先日夫から本を勧められたので、私も最近読んで印象に残っている本を紹介しようと思う。(前回のブログも是非)


読んだのは、phaさんの【しないことリスト】だ。


表紙に惹かれて今年の頭あたりに購入し、やっとこさ読んだこの本。

情報が多いこの世の中では、何かをしないといけないと思わされる場面が多い。
しかし、実は世間でしなくてはいけないと思われていることは、自分の人生にとってそこまで必要ではないことが多い。
だから自分なりの価値観を身に着けて、しなきゃいけないことを捨てていこう。

そんな良い意味で緩い生き方を教えてくれるこの作品に触れ、心が軽くなった人は、私含めてたくさんいるのではないだろうか。


そして、その中で私が一番印象に残った内容が、“感情を殺さない”ことだ。

本の中では、
「もうなにもかもダメだ」と、生きてたら誰もが遭遇する落ち込む場面になった時、
床に仰向けに寝転んで手足をバタバタさせたり、髪の毛をかきむしりながら、「ウオーッ、もうダメだ、どうすればいいんだ!」と何回も口に出す行為をすると少しだけ気分を持ち直す
という内容が書かれていた。

私はこれを読んで深く何度も頷いてしまった。

人は年齢を重ねるにつれて、良い大人なんだからと理性が働いて様々な感情を殺すことが多い。
それ自身を自分で意識していない人も多いと思う。
しかし、感情は殺したからといって、なくなっているとは言えないだろう。
きっと心の奥底に隠してるだけで、吐き出す場面がないと隠す場所もなくなって、いつか溢れ出てきてしまう。
年齢を重ねてきて、そんな人を見る場面が増えたように感じる。


そして、この“感情を殺さないこと”を読んで思い出したのが、私の大好きなポッドキャスト番組『OVER THE SUN』だ。

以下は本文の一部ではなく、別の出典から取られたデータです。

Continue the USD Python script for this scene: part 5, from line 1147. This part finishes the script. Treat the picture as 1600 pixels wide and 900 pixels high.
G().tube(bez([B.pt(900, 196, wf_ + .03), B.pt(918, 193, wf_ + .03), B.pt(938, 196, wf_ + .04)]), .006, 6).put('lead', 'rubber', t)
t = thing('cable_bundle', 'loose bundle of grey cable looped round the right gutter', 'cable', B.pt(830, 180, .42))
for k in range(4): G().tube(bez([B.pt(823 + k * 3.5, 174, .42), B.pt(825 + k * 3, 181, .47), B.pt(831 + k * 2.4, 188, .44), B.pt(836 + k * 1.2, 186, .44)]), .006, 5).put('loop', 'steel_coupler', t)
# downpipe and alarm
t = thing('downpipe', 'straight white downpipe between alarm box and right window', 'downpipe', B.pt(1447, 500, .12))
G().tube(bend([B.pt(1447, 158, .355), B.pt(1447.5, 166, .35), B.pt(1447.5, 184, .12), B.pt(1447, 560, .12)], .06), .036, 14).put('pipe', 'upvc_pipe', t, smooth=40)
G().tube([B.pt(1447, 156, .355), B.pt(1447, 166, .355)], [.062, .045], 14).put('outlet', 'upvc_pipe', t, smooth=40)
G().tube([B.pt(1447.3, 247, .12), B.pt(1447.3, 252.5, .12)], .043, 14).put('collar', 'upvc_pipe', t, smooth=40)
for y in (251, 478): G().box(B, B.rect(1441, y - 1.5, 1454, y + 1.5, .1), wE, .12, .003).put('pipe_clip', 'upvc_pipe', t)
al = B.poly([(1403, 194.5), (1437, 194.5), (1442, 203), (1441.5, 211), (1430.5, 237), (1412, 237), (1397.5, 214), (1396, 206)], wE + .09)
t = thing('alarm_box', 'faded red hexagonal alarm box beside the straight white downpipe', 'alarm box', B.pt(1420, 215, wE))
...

ジェーン・スーさんと堀井美香さんのコンビで、心にくる名言がたくさん生まれるこの番組。
その中で、私も大好きなエピソード54 “大人だって、こねたい駄々はある。”を思い出したのだ。


この回では、アラフィフになり、物分かりの良い大人の顔でやり過ごす日々の中で、ジェーン・スーさんの「なんか駄々こねたくない?」という一言をきっかけに大人の本音が膨らんでいく。
時には赤子のように泣き出したい、床に大の字になって駄々をこねたい!と。
堀井美香さんも、「人に迷惑をかけずに思いっきり駄々をこねたいね。みんながみんな、自分ファーストでいる。誰かが“駄々穴”を開けさえすれば、みんな駄々をこねやすくなるかも。」と話しており、
若造である私のような立場でも、同意せざるを得ない本音を語る二人の声を運転中に聴き、改めてOVER THE SUNを大好きになったのを覚えている。


そして現在、結婚した自分がどうかと思い返してみると、案外駄々をこねているのではないかと感じる。

こんなことを書いて恥ずかしい気持ちがないわけではないが、正直に話すと結構私は家で叫んでいることがある。
「あー!」「うー!」と自分が赤ちゃんかのように。
それも一人ではなく夫の前でだ。

そうすると夫は「どうしたの」と声をかけてきてくれたりするわけだが、別にどうしてほしいというわけではないのだ。
ただ駄々をこねて甘えたい、それをすることで何かスッキリした気持ちになる、本当にこれだけなのだ。

自分でも何故そういうことをしてるのか、何故それをすることで気持ちが軽くなるのか分からない部分もあるが、とにかく定期的に駄々をこねることは私の精神安定に役立っていると感じる。

もしかしたら、赤ちゃんのような感情丸出しの状態になっても、自分のことを見捨てない、そんな相手がいるということが安心に繋がっているのかなと考えたりする。

まあ、理由なんて置いといて、自分が信頼できる人の前で(相手がいなくて一人の時でも)、時々駄々をこねるのは気持ちいいよということだけ伝えたい(笑)


こうやって、読んだ本を勧め合える関係も良いなあと、綴りながら思う今日この頃。
夫よ、また散歩がてら一緒に図書館に行こうではないか。
そして夫も、たまには駄々をこねていいんだよ。